Manifester une autre vie, où une telle chose ne serait plus possible et, alors au moins ceci : vivre seulement de ce que l’on a, sans possibilité de thésauriser (car des salaires démentiels seront forcément placés et ces dirigeants ne dépensent pas chaque mois ce qu’ils gagnent) vivre au jour le jour donc, cela, en suis-je capable ? Ma vie peut-elle se déprendre d’une telle possibilité et comment exactement ? Suffit-il que j’ai un salaire et le dépense pour finir chaque mois tout juste ? Vive le salariat s’il a un tel sens.
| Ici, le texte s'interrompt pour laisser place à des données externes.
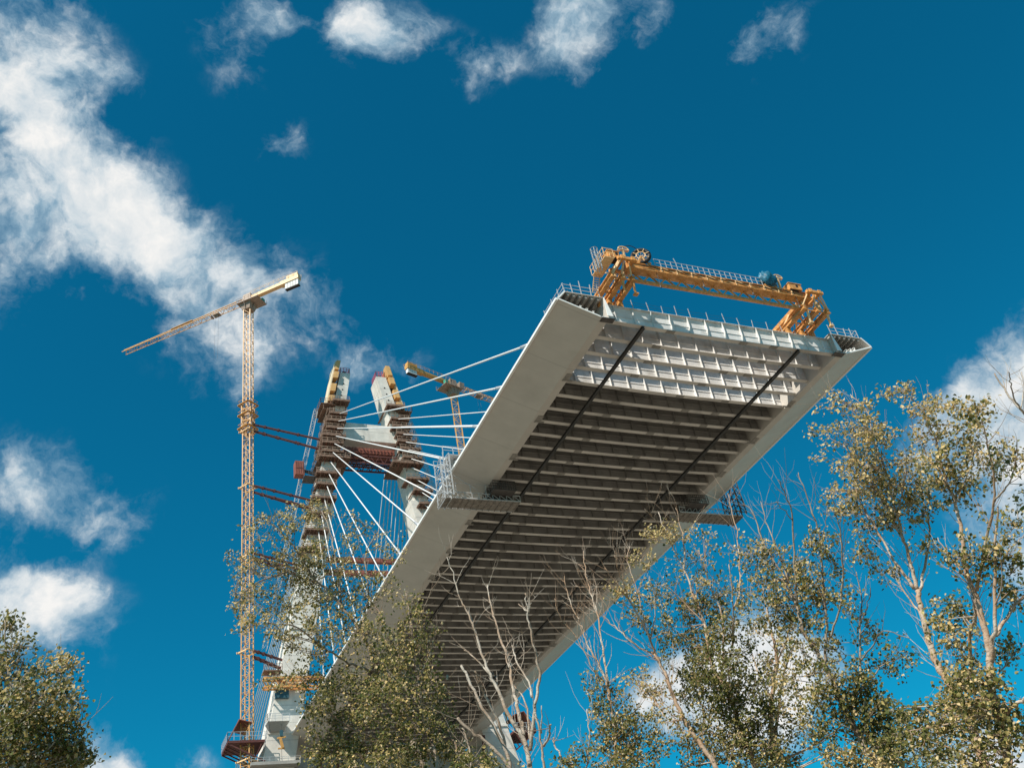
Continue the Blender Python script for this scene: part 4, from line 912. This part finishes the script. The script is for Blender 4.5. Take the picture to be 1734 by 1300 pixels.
TOT += tree('poplar_tree','brown-trunked poplar with thin foliage showing white cloud behind it',30,[
 ([(1310,1350),(1308,1280),(1306,1180),(1316,1120),(1312,1092)],7,4),([(1308,1280),(1320,1190),(1330,1130),(1350,1080)],4.5,1.2),([(1312,1092),(1300,1040),(1290,990)],2.8,.9),
 ([(1308,1292),(1360,1272),(1404,1244),(1430,1225)],3.4,1.2),([(1306,1180),(1280,1130),(1265,1060)],2.4,.9),([(1316,1120),(1340,1060),(1345,1010)],2,.8)],
 [(1302,1090,44,50,.5,.35),(1290,1150,36,45,.5,.3),(1345,1190,48,45,.6,.35),(1320,1240,50,45,1.0,.3),(1300,1290,60,22,1.2,.3),(1390,1262,44,22,.7,.35),(1375,1225,36,25,.5,.3),(1265,1060,30,40,.5,.35)],BARK,seed=22,twiggy=.9)
TOT += tree('poplar_tree','tall slender poplar with ringed white trunk and golden crown right of the deck edge',24,[
 ([(1690,1345),(1670,1297),(1649,1242),(1618,1177),(1597,1140),(1581,1112),(1571,1075),(1560,1033),(1553,999)],12.5,5.5),
 ([(1553,997),(1542,957),(1531,915),(1514,886),(1497,849),(1480,824),(1454,787),(1428,752)],4.6,.9),
 ([(1531,915),(1519,872),(1502,801),(1482,755),(1465,721),(1440,690),(1417,667)],3.0,.7),
 ([(1548,997),(1514,949),(1482,895),(1451,841),(1431,829)],4.0,.9),([(1557,1000),(1571,932),(1573,886),(1563,850),(1556,812)],3.6,.9),
 ([(1514,886),(1530,830),(1535,770)],2.2,.7),([(1557,1036),(1530,1000),(1510,965)],2.2,1.0),([(1482,755),(1470,700),(1440,668)],1.5,.6),([(1623,1174),(1644,1140),(1642,1072),(1652,1044),(1648,1010)],5.0,2.0)],
 [(1440,742,50,30,.75,.8),(1404,735,28,16,.6,.9),(1384,728,18,10,.5,.9),(1388,775,16,10,.5,.9),(1400,690,18,14,.4,.9),(1420,800,24,16,.6,.85),(1412,668,10,8,.5,.9),(1410,860,20,16,.6,.8),(1448,690,34,20,.45,.9),(1480,720,36,36,.8,.8),(1500,785,55,50,1.0,.75),(1436,845,42,30,.8,.75),(1478,872,48,36,1.0,.7),(1520,850,46,46,1.1,.6),(1562,860,28,36,1.1,.45),(1455,930,36,22,.7,.7),(1500,962,30,24,.5,.6),(1568,935,24,34,.5,.5),(1555,800,30,36,.8,.65),(1465,800,45,35,.8,.75),(1612,1075,40,34,.6,.6),(1622,1115,36,46,.7,.6),(1608,1035,40,30,.9,.25),(1635,1190,44,30,1.2,.4)],BARK,seed=23,twiggy=1.1)
TOT += tree('poplar_tree','tall twin-stemmed poplar at the far right against the white cloud',22,[
 ([(1722,1345),(1707,1297),(1691,1208),(1678,1156),(1675,1106),(1665,1057),(1654,1015),(1644,989),(1633,952),(1628,900),(1616,843),(1602,815),(1593,778),(1585,744),(1565,701),(1542,673)],13,.9),
 ([(1678,1120),(1680,1085),(1686,1059),(1683,960),(1687,900),(1690,857)],6.5,1.6),([(1654,1000),(1670,915),(1684,849),(1680,787),(1670,744),(1662,701)],4.2,.9),
 ([(1687,1075),(1709,1038),(1734,1010),(1760,990)],4.2,2.4),([(1699,1214),(1717,1195),(1734,1182),(1760,1165)],4.5,2.8),([(1684,849),(1704,824),(1719,789),(1722,744)],2.4,.8),
 ([(1616,843),(1640,800),(1650,760)],2.0,.7),([(1602,815),(1570,770),(1540,720)],1.8,.7),([(1690,1140),(1712,1115),(1740,1085)],2.2,1.2),([(1644,989),(1610,945),(1588,910)],2.0,.8),([(1690,960),(1712,930),(1734,905)],2.0,1.0)],
 [(1512,664,38,16,.7,.85),(1560,680,34,26,.6,.8),(1600,712,36,34,.8,.75),(1650,700,40,26,.7,.75),(1662,765,42,52,1.0,.65),(1602,790,38,38,.9,.65),(1622,825,34,36,1.0,.6),(1565,740,36,34,.5,.75),(1702,880,36,50,.4,.4),(1712,775,24,46,.4,.6),(1640,940,38,36,.8,.4),(1694,965,34,40,.8,.15),(1700,1105,30,26,.8,.2),(1652,1170,50,36,1.2,.4),(1716,1235,40,40,1.0,.3),(1600,1215,60,32,1.0,.4),(1662,1222,52,45,1.0,.4),(1560,1255,50,34,.7,.2),(1700,1270,40,36,.7,.35),(1640,1292,70,18,.6,.35),(1528,1205,32,18,.7,.1),(1725,1010,24,30,.8,.3)],BARK,seed=24,twiggy=1.0)
TOT += tree('poplar_tree','low dark green poplar crown between the leaning trunks at lower right',32,[
 ([(1560,1400),(1555,1320),(1545,1260),(1535,1215)],5,1.5),([(1555,1320),(1590,1270),(1610,1240)],3,1.0),([(1555,1320),(1510,1280),(1490,1250)],3,1.0)],
 [(1540,1230,42,26,.9,.1),(1590,1265,40,30,.8,.15),(1500,1270,40,32,1.2,.15),(1550,1292,60,18,1.0,.2),(1620,1285,34,22,.6,.2)],BARKD,seed=25,twiggy=.6)
TOT += tree('dead_tree','bare forked bough reaching in from the right picture edge before the cloud',20,[
 ([(1800,1345),(1795,1100),(1780,850),(1757,745),(1734,700),(1705,665),(1684,632)],9,1.2),([(1734,700),(1718,675),(1712,650),(1708,630)],2,.8),([(1728,692),(1734,660),(1730,630)],1.4,.6)],[],BARKW,'dead tree',seed=26,twiggy=.7,group='bare trees below the bridge')
TOT += tree('white_poplar_tree','dense white poplar in the lower left corner with pale leaf undersides showing',17,[
 ([(-40,1440),(-20,1340),(0,1240),(20,1170),(40,1120)],8,2),([(0,1240),(60,1190),(100,1150),(112,1120)],4,1.2),([(20,1170),(10,1110),(8,1050)],3,1),([(-20,1340),(60,1290),(120,1250),(140,1215)],4,1.2),([(-10,1300),(30,1230),(75,1170)],3,1)],
 [(8,1060,26,28,1.0,.3),(28,1098,30,20,1.0,.3),(82,1132,34,22,.8,.75),(115,1132,22,28,.8,.7),(60,1165,55,32,1.2,.35),(102,1195,34,30,1.1,.4),(35,1200,60,36,1.6,.2),(30,1250,70,40,1.9,.15),(105,1245,42,38,1.5,.2),(60,1290,90,28,1.9,.15),(146,1283,20,24,1.0,.15),(10,1150,40,40,1.2,.3)],BARKD,seed=27,lsz=.060,pale=.16,twiggy=.3,dm=1.6)
print('leaves', TOT)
Il est certain que cette tendance m’aura constamment éloignée de ce que l’on nomme engagement politique qui suppose toujours quelque déclaration concernant la débilité ou le pur égoïsme des positions adverses. Je n’ai jamais été capable de cette joute-là alors que je vois bien que d’autres en sont capables et s’y débrouillent, au moins pour certains, avec un grand talent. Je n’ai pas ce goût verbal de la destruction par tous les moyens, qui me semble au fond une chose très forte et socialement très importante. Même scientifiquement : Popper ne dit-il pas que l’activité scientifique tient pour l’essentiel aux efforts des uns pour détruire les théories des autres ? Mais, me dis-je, n’en être effectivement pas, s’assurer que rien, absolument rien de soi n’est touché par cela que nous dénonçons, est bien autre chose. Là se situent les vrais combats, et ils sont silencieux. Ma vie ne vous connaît pas. C’est à ma vie de manifester qu’elle est autre, que l’on peut de fait vivre autrement. (Encore me faudrait-il distinguer les personnes, les individus, de ce que je nomme ici modes de vie : les individus sont toujours un peu autre que des modes de vie qu’ils incarnent et un thésauriseur par exemple peut sans doute parfois être un compagnon sympathique jusqu’aux moments ou tel trait, telle façon d’être ou de parler, le ramène brutalement à son type. Sans doute est-il vrai que les individus ne sont pas des types, mais parfois ils s’y ramènent si bien, comme le montre la littérature).
Défaut d’agressivité, défaut du groupe et de ce qu’il permet ? Privé de la joie de détruire ? S’efforcer d’être autre plutôt que de contester ? Goût d’une discipline propre, sinon de propreté ? Est-ce bien, est-ce mal ? Je ne sais.